ABOUT

LOST CAUSE SAMIZDAT

organ of venom & eternity

Lost Cause Samizdat is an anarchist samizdat press dedicated to self-publishing writing that evokes the delirious, perverse, lawless horizon of what we call vagabond poetry.

Vagabond poetry…

  • embodies lawlessness, depravity, insurrection, and willful autonomy.
  • associates official Poetry and Literature with the most ignoble attempts to imprison words in libraries and shape them into commodities, thereby rendering them harmless and anodyne. conversely, vagabond poetry seeks to annihilate all institutions—political, cultural, aesthetic, and moral (along with their attendant roles and structures)—as part of an incendiary frenzy directed at all forms of domination and subordination.
  • rejects the economistic imperatives to reach the largest possible audience and utilize digital means to make publications easily available to all curious parties. all our texts appear in small print runs — as necessitated by both our hands-on approach to publishing and our preference for reaching passionate and discerning readers. LCS publications are not available digitally (at least for now) and can only be acquired by direct correspondence. this is to extricate our publications (at least partially) from the cold exchange of impersonal data characteristic of the internet, as we seek more immediate relationships with those reading our texts.
  • exudes spleen toward the myriad of institutions and behaviors which consolidate and uphold law, authority, slavery, economism, technocracy, war, moral piety, spectacular society, and the plethora of disciplinary/domesticating impulses endemic to this society.
  • recognizes the representational dimension of language as among the most insidious means of domination — provided we reify these structures into deterministic, binding descriptions of essence, rather than treating them as contingent means for touching the world around us. accordingly, vagabond poetry assiduously probes the indistinct, polysemic threshold of representation while affirming truth, identity, and value only in the most limited and transient senses.
  • conceives of poetry not as a class of literary artifacts manufactured by specialists for circulation in the market and/or communicating the artist’s expression and vision, but rather as an all-encompassing lived practice which playfully blurs the lines delineating forms and genres while annihilating the distinctions between art, revolt, and everyday life. While vagabond poets may excrete recognizably poetic fragments from time to time, they acknowledge no obligation to produce any such artifacts. They deny all imperatives toward originality, sophistication, or social utility. They may even go so far as refusing to create distinct artistic objects appreciable by others entirely! Consequently, vagabond poetry often makes use of plagiarism or expropriative measures, tends not to look like the kinds of poetry we recognize as such, and may in fact look like nothing more than poets living their lives.
  • audaciously & unhesitatingly invokes debauched, perverse argot so as to exude a miasma of erotic excess. Vagabond poetry reflects both the primitive banality and exalted ecstasy of desire’s destructive engine.
  • consciously abjures the sanctimonious criteria of pragmatism, coherence, comprehensibility, & good taste; preferring instead to revel in the incoherent, the deranged, the obscure & the delirious.

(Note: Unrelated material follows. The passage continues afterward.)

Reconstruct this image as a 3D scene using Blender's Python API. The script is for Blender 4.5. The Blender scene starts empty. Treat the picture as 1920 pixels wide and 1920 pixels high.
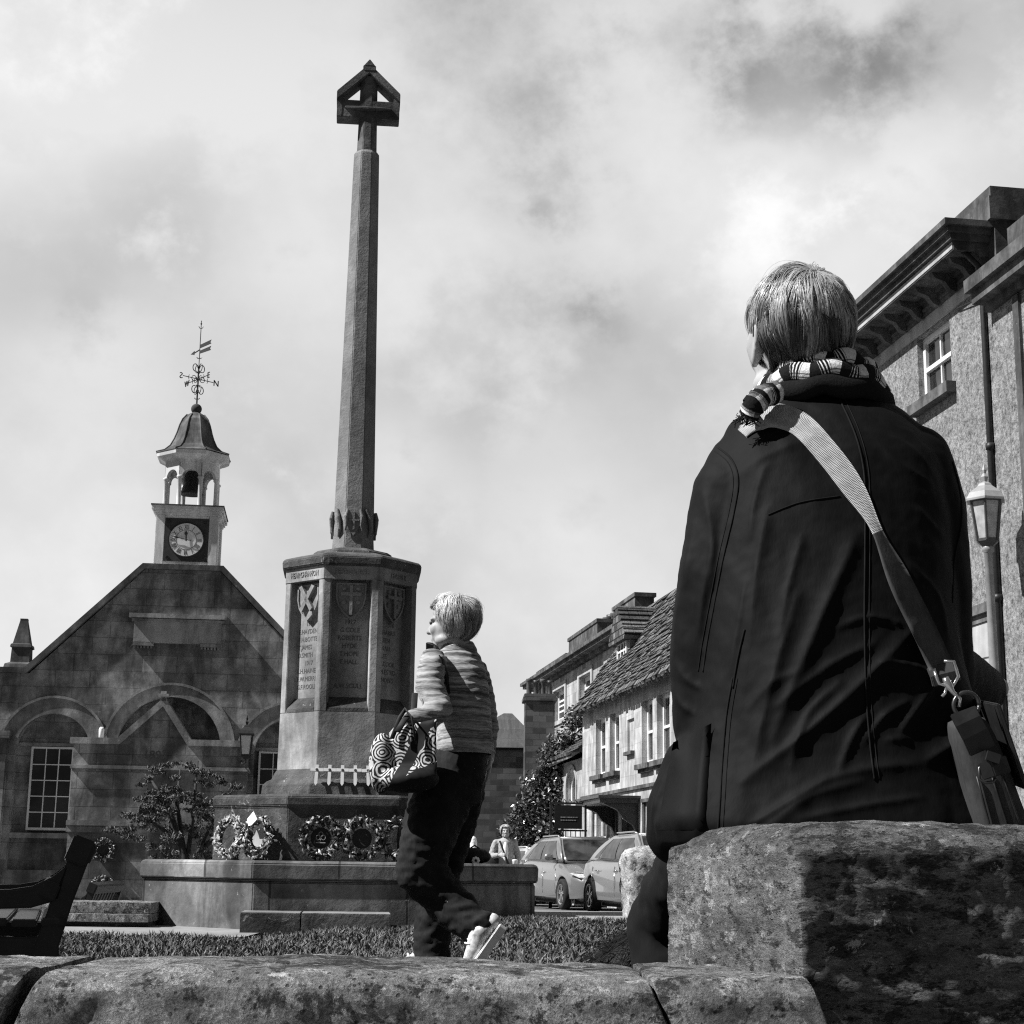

In summary, vagabond poetry describes an anarchist poetics fundamentally concerned with attacking alienation and authority as they manifest in language, destroying the economic roles and specializations attendant to the dominant understanding of art and poetry, abandoning the socio-economic grounding of most forms of artistic practice in this society, and creating from a lawless, immediate, and above all playful space of wandering.

Among the innumerable inspirations on this insurrectionary poetics are those of Antonin Artaud, Georges Bataille, Penelope & Franklin Rosemont, Alexander Brener & Barbara Schurz, Blaster Al Ackerman, Wolfi Landstreicher, Peter Lamborn Wilson, Gil J Wolman, d.a. levy, D.R. Wagner, Gee Vaucher, Penny Rimbaud, Ed Sanders, Douglas Blazek, John M. Bennett, Rikki Ducornet, Comte de Lautreámont, Alfred Jarry, and the innumerable rebels, vagabonds, and bêtes noires who have encouraged me to walk expropriating and igniting.

Samizdat (Russian for “self-publishing”) refers to the practice of photocopying/hand-reproducing and selectively distributing censored or banned publications within the cold war eastern bloc. We choose to appropriate the term for its DIY & anti-economic connotations, for the indistinct, unruly shape which these publications often took, and for their vital linkage of self-publishing and revolt.